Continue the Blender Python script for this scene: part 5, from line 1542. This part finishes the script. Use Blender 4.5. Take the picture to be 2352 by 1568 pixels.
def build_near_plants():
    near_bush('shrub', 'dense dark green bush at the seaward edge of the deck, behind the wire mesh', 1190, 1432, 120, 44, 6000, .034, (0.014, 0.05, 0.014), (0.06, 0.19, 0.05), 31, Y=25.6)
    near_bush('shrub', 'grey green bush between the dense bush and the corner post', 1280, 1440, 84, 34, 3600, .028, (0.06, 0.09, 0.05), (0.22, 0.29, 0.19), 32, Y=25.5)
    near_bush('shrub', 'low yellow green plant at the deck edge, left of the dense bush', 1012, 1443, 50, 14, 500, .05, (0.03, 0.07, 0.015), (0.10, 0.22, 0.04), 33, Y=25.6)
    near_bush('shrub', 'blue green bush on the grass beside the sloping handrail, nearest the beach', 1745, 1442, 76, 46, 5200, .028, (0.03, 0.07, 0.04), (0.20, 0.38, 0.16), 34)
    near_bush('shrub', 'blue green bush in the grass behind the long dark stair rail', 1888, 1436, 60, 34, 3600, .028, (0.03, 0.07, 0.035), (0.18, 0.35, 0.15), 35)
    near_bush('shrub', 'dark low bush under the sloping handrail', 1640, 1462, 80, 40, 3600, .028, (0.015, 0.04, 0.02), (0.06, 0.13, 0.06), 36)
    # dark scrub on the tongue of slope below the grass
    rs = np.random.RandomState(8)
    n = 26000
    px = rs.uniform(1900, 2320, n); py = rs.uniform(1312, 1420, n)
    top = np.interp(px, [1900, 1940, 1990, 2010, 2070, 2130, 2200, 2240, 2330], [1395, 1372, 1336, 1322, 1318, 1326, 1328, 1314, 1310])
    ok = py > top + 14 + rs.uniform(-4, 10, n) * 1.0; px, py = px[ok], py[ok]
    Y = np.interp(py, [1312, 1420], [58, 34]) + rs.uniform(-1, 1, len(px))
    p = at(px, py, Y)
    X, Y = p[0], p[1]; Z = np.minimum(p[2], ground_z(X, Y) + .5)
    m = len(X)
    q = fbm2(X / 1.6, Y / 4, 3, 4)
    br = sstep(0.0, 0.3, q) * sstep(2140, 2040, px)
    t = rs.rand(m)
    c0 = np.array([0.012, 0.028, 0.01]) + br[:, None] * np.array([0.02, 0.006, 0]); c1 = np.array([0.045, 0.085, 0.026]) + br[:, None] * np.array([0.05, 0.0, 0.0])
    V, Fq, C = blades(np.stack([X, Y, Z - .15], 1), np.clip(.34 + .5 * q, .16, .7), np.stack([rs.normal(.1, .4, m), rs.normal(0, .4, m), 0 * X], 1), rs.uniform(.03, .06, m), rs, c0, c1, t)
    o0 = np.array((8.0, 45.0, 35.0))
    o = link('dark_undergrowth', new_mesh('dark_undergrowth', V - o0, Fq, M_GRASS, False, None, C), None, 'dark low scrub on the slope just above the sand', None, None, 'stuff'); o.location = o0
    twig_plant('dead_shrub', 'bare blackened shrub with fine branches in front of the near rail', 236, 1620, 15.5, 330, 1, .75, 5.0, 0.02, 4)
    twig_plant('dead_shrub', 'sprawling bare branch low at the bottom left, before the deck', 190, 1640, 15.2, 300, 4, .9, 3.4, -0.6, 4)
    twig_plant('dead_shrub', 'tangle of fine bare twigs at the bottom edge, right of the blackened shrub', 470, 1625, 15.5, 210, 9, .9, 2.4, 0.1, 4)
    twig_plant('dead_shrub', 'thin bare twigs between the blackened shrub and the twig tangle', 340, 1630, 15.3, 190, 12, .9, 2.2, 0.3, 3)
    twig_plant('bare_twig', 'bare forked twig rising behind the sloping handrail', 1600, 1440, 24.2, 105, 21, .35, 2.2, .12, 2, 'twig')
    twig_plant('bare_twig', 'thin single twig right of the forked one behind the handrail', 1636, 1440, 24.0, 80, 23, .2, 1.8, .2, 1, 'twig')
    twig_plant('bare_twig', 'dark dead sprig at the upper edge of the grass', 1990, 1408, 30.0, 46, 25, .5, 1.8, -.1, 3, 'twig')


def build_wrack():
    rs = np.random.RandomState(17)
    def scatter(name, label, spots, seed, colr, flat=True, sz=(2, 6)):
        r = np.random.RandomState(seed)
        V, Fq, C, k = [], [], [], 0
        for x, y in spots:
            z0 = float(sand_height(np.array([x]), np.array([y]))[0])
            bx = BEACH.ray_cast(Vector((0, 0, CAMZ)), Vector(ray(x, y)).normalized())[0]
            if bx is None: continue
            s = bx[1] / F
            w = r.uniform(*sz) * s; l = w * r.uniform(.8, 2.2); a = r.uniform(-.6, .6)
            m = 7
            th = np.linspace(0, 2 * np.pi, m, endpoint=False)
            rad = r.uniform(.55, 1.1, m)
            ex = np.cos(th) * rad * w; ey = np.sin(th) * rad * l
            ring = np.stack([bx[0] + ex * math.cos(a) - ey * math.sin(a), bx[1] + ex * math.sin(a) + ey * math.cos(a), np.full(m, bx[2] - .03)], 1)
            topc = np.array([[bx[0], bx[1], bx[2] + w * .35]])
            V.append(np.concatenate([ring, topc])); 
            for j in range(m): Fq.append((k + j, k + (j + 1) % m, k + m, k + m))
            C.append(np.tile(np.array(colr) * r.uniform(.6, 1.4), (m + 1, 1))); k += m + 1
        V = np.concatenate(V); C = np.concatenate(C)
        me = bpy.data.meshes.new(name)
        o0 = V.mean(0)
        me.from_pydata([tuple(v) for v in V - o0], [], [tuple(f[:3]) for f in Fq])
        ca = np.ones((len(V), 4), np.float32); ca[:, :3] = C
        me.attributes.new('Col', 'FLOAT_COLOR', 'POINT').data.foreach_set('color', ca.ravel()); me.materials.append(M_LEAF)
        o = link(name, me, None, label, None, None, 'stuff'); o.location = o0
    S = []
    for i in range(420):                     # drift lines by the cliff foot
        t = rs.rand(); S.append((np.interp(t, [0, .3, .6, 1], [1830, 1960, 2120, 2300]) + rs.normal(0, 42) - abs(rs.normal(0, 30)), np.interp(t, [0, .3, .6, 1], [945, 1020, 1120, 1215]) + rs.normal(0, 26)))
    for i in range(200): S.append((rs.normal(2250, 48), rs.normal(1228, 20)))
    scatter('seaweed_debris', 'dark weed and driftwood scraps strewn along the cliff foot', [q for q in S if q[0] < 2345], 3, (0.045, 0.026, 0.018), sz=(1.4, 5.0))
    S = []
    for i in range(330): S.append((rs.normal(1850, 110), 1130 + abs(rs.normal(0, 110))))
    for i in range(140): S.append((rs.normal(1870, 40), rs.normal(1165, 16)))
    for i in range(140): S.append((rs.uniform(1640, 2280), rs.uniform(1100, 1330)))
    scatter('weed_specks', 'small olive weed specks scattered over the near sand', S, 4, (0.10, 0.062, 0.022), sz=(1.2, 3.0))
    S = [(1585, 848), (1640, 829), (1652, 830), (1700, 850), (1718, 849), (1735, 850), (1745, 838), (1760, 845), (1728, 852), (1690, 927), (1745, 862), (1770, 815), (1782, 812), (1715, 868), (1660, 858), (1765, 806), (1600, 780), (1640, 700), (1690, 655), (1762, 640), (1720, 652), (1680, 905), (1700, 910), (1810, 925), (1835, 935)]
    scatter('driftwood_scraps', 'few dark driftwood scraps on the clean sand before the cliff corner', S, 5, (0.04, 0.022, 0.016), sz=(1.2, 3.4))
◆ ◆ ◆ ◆
> EXERCISE AIM
From the preceding material, extract every line exactly.

> EXERCISE SOLUTION
Continue the Blender Python script for this scene: part 5, from line 1542. This part finishes the script. Use Blender 4.5. Take the picture to be 2352 by 1568 pixels.
def build_near_plants():
    near_bush('shrub', 'dense dark green bush at the seaward edge of the deck, behind the wire mesh', 1190, 1432, 120, 44, 6000, .034, (0.014, 0.05, 0.014), (0.06, 0.19, 0.05), 31, Y=25.6)
    near_bush('shrub', 'grey green bush between the dense bush and the corner post', 1280, 1440, 84, 34, 3600, .028, (0.06, 0.09, 0.05), (0.22, 0.29, 0.19), 32, Y=25.5)
    near_bush('shrub', 'low yellow green plant at the deck edge, left of the dense bush', 1012, 1443, 50, 14, 500, .05, (0.03, 0.07, 0.015), (0.10, 0.22, 0.04), 33, Y=25.6)
    near_bush('shrub', 'blue green bush on the grass beside the sloping handrail, nearest the beach', 1745, 1442, 76, 46, 5200, .028, (0.03, 0.07, 0.04), (0.20, 0.38, 0.16), 34)
    near_bush('shrub', 'blue green bush in the grass behind the long dark stair rail', 1888, 1436, 60, 34, 3600, .028, (0.03, 0.07, 0.035), (0.18, 0.35, 0.15), 35)
    near_bush('shrub', 'dark low bush under the sloping handrail', 1640, 1462, 80, 40, 3600, .028, (0.015, 0.04, 0.02), (0.06, 0.13, 0.06), 36)
    # dark scrub on the tongue of slope below the grass
    rs = np.random.RandomState(8)
    n = 26000
    px = rs.uniform(1900, 2320, n); py = rs.uniform(1312, 1420, n)
    top = np.interp(px, [1900, 1940, 1990, 2010, 2070, 2130, 2200, 2240, 2330], [1395, 1372, 1336, 1322, 1318, 1326, 1328, 1314, 1310])
    ok = py > top + 14 + rs.uniform(-4, 10, n) * 1.0; px, py = px[ok], py[ok]
    Y = np.interp(py, [1312, 1420], [58, 34]) + rs.uniform(-1, 1, len(px))
    p = at(px, py, Y)
    X, Y = p[0], p[1]; Z = np.minimum(p[2], ground_z(X, Y) + .5)
    m = len(X)
    q = fbm2(X / 1.6, Y / 4, 3, 4)
    br = sstep(0.0, 0.3, q) * sstep(2140, 2040, px)
    t = rs.rand(m)
    c0 = np.array([0.012, 0.028, 0.01]) + br[:, None] * np.array([0.02, 0.006, 0]); c1 = np.array([0.045, 0.085, 0.026]) + br[:, None] * np.array([0.05, 0.0, 0.0])
    V, Fq, C = blades(np.stack([X, Y, Z - .15], 1), np.clip(.34 + .5 * q, .16, .7), np.stack([rs.normal(.1, .4, m), rs.normal(0, .4, m), 0 * X], 1), rs.uniform(.03, .06, m), rs, c0, c1, t)
    o0 = np.array((8.0, 45.0, 35.0))
    o = link('dark_undergrowth', new_mesh('dark_undergrowth', V - o0, Fq, M_GRASS, False, None, C), None, 'dark low scrub on the slope just above the sand', None, None, 'stuff'); o.location = o0
    twig_plant('dead_shrub', 'bare blackened shrub with fine branches in front of the near rail', 236, 1620, 15.5, 330, 1, .75, 5.0, 0.02, 4)
    twig_plant('dead_shrub', 'sprawling bare branch low at the bottom left, before the deck', 190, 1640, 15.2, 300, 4, .9, 3.4, -0.6, 4)
    twig_plant('dead_shrub', 'tangle of fine bare twigs at the bottom edge, right of the blackened shrub', 470, 1625, 15.5, 210, 9, .9, 2.4, 0.1, 4)
    twig_plant('dead_shrub', 'thin bare twigs between the blackened shrub and the twig tangle', 340, 1630, 15.3, 190, 12, .9, 2.2, 0.3, 3)
    twig_plant('bare_twig', 'bare forked twig rising behind the sloping handrail', 1600, 1440, 24.2, 105, 21, .35, 2.2, .12, 2, 'twig')
    twig_plant('bare_twig', 'thin single twig right of the forked one behind the handrail', 1636, 1440, 24.0, 80, 23, .2, 1.8, .2, 1, 'twig')
    twig_plant('bare_twig', 'dark dead sprig at the upper edge of the grass', 1990, 1408, 30.0, 46, 25, .5, 1.8, -.1, 3, 'twig')


def build_wrack():
    rs = np.random.RandomState(17)
    def scatter(name, label, spots, seed, colr, flat=True, sz=(2, 6)):
        r = np.random.RandomState(seed)
        V, Fq, C, k = [], [], [], 0
        for x, y in spots:
            z0 = float(sand_height(np.array([x]), np.array([y]))[0])
            bx = BEACH.ray_cast(Vector((0, 0, CAMZ)), Vector(ray(x, y)).normalized())[0]
            if bx is None: continue
            s = bx[1] / F
            w = r.uniform(*sz) * s; l = w * r.uniform(.8, 2.2); a = r.uniform(-.6, .6)
            m = 7
            th = np.linspace(0, 2 * np.pi, m, endpoint=False)
            rad = r.uniform(.55, 1.1, m)
            ex = np.cos(th) * rad * w; ey = np.sin(th) * rad * l
            ring = np.stack([bx[0] + ex * math.cos(a) - ey * math.sin(a), bx[1] + ex * math.sin(a) + ey * math.cos(a), np.full(m, bx[2] - .03)], 1)
            topc = np.array([[bx[0], bx[1], bx[2] + w * .35]])
            V.append(np.concatenate([ring, topc])); 
            for j in range(m): Fq.append((k + j, k + (j + 1) % m, k + m, k + m))
            C.append(np.tile(np.array(colr) * r.uniform(.6, 1.4), (m + 1, 1))); k += m + 1
        V = np.concatenate(V); C = np.concatenate(C)
        me = bpy.data.meshes.new(name)
        o0 = V.mean(0)
        me.from_pydata([tuple(v) for v in V - o0], [], [tuple(f[:3]) for f in Fq])
        ca = np.ones((len(V), 4), np.float32); ca[:, :3] = C
        me.attributes.new('Col', 'FLOAT_COLOR', 'POINT').data.foreach_set('color', ca.ravel()); me.materials.append(M_LEAF)
        o = link(name, me, None, label, None, None, 'stuff'); o.location = o0
    S = []
    for i in range(420):                     # drift lines by the cliff foot
        t = rs.rand(); S.append((np.interp(t, [0, .3, .6, 1], [1830, 1960, 2120, 2300]) + rs.normal(0, 42) - abs(rs.normal(0, 30)), np.interp(t, [0, .3, .6, 1], [945, 1020, 1120, 1215]) + rs.normal(0, 26)))
    for i in range(200): S.append((rs.normal(2250, 48), rs.normal(1228, 20)))
    scatter('seaweed_debris', 'dark weed and driftwood scraps strewn along the cliff foot', [q for q in S if q[0] < 2345], 3, (0.045, 0.026, 0.018), sz=(1.4, 5.0))
    S = []
    for i in range(330): S.append((rs.normal(1850, 110), 1130 + abs(rs.normal(0, 110))))
    for i in range(140): S.append((rs.normal(1870, 40), rs.normal(1165, 16)))
    for i in range(140): S.append((rs.uniform(1640, 2280), rs.uniform(1100, 1330)))
    scatter('weed_specks', 'small olive weed specks scattered over the near sand', S, 4, (0.10, 0.062, 0.022), sz=(1.2, 3.0))
    S = [(1585, 848), (1640, 829), (1652, 830), (1700, 850), (1718, 849), (1735, 850), (1745, 838), (1760, 845), (1728, 852), (1690, 927), (1745, 862), (1770, 815), (1782, 812), (1715, 868), (1660, 858), (1765, 806), (1600, 780), (1640, 700), (1690, 655), (1762, 640), (1720, 652), (1680, 905), (1700, 910), (1810, 925), (1835, 935)]
    scatter('driftwood_scraps', 'few dark driftwood scraps on the clean sand before the cliff corner', S, 5, (0.04, 0.022, 0.016), sz=(1.2, 3.4))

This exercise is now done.